Half our time we were learning the very technical process of "capturing" the digital images of old documents.  The 37-megapixel camera and controlled lighting are mounted on an elaborate, adjustable metal framework.  We learned how to control the camera through a computer with software written by the Church--focusing, cropping, rotating, and documenting each picture.  The digital files are so huge that it takes a terabyte drive to hold a week's work, and one of our images could be enlarged to a size many times its original without losing quality.  That's the reason for our blog title, Packham's Pixels, because our attention to detail is clear down to the pixel level of the image.
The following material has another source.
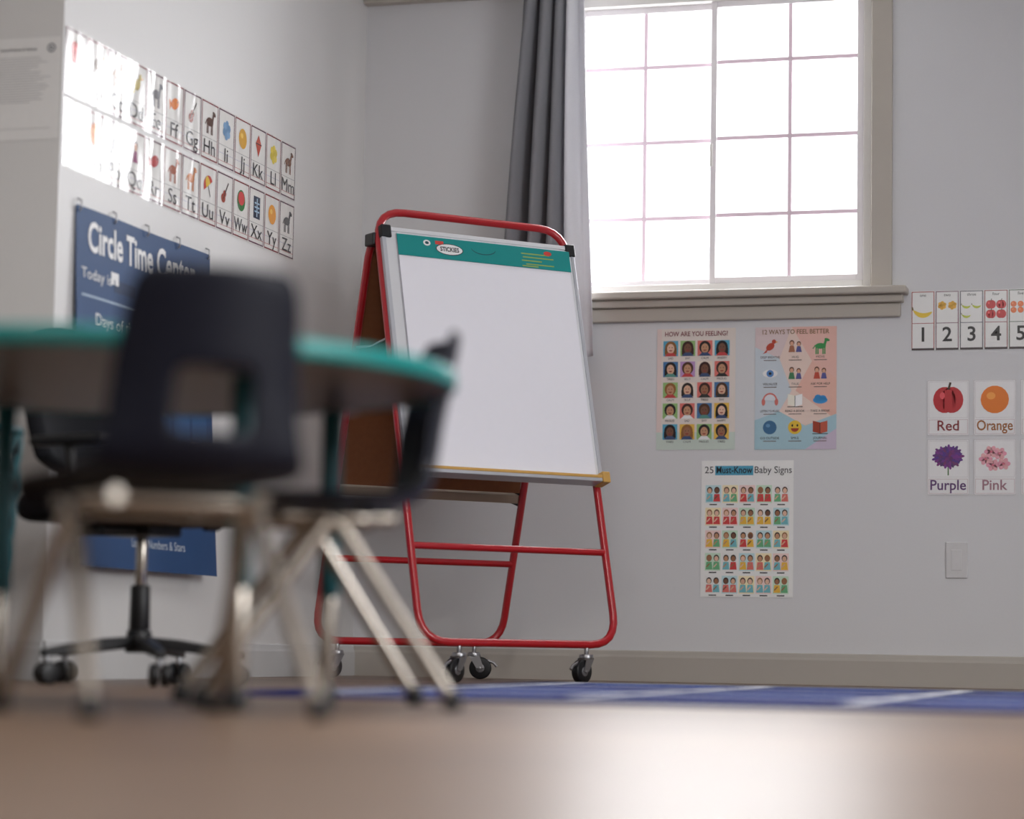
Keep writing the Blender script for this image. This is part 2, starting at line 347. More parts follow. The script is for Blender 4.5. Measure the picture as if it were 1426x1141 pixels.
a=Art(.5); w,h=.279,.418  # coping poster
a.rect(0,0,w,h,(238,214,202),0)
a.poly([(0,0),(w,0),(w,.12),(w*.62,.08),(w*.3,.13),(0,.10)],(170,204,216),.5); a.poly([(0,.10),(w*.3,.13),(w*.45,.2),(w*.3,.31),(0,.35)],(206,216,224),.4)
a.poly([(w*.45,h),(w,h),(w,.24),(w*.7,.3)],(236,190,178),.4); a.poly([(0,.35),(w*.3,.31),(w*.45,h),(0,h)],(226,206,206),.4);a.poly([(w*.5,.2),(w,.10),(w,.26),(w*.7,.3)],(236,188,172),.35)
a.poly([(w*.62,.0),(w,.0),(w,.07)],(206,192,212),.6)
a.text("12 WAYS TO FEEL BETTER",w/2,h-.024,.022,(140,105,70),3,.012,w*.82)
ic=[('bird',(190,70,50)),('kid',(170,110,80)),('quad',(60,150,80)),('eye',W),('kid',(70,130,90)),('kid',(200,80,60)),('phones',(215,120,110)),('book',(245,240,225)),('cloud',(60,150,215)),('ball',(60,110,150)),('smile',(235,195,60)),('book',(165,60,35))]
for i,(k,cc) in enumerate(ic):
    cx=.052+(i%3)*.086; cy=h-.067-(i//3)*.092
    if k=='kid': icon(a,k,cx-.012,cy,.056,cc); icon(a,k,cx+.012,cy-.002,.05,(90,90,150))
    else: icon(a,k,cx,cy,.062,cc)
    a.text(["DEEP BREATHS","HUG","MOVE","VISUALIZE","TALK","ASK FOR HELP","LISTEN TO MUSIC","READ A BOOK","TAKE A BREAK","GO OUTSIDE","SMILE","JOURNAL"][i],cx,cy-.040,.011,(70,60,60),3,0,.066)
    a.rect(cx-.022,cy-.048,cx+.022,cy-.0455,(120,100,95),3)
a.build("coping_skills_poster",(1.434,-.001,.791),(1,0,0))

a=Art(.5); w,h=.318,.464 # baby signs
a.rect(0,0,w,h,(242,242,240),0)
a.rect(w*.15,h-.050,w*.565,h-.018,(80,165,195),1)
a.text("25",.027,h-.043,.033,K,3,.0);a.text("Must-Know",w*.36,h-.043,.033,K,3,.016,w*.39);a.text("Baby Signs",w*.78,h-.043,.033,K,3,0,w*.40)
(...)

Getting some help with genealogical research at the
Joseph Smith Memorial Building

The other half of our time was helping us understand how our work fits into the overall work of Family Search.  Thousands of people are involved in finding documents that are needed, contracting with their owners to allow us to preserve them, preparing the documents, getting the teams in place (like us) with all the equipment and training they need, auditing the images for quality, archiving them, prioritizing them for indexing, arbitrating the work of the indexers, and then finally publishing the searchable data on Family Search's website.
Learning about handling old documents at the
Church History Library
Now there is a pin for Indiana on the map
of the hundreds of Family Search cameras at work
We spent a little time becoming familiar with each of these facets of the work.

At the end of the week, our heads were swimming with information, and we had learned enough to know that we had A LOT more to learn.  It was good, though, because it gave us our first glimpse of what life for the next 18 months will be like.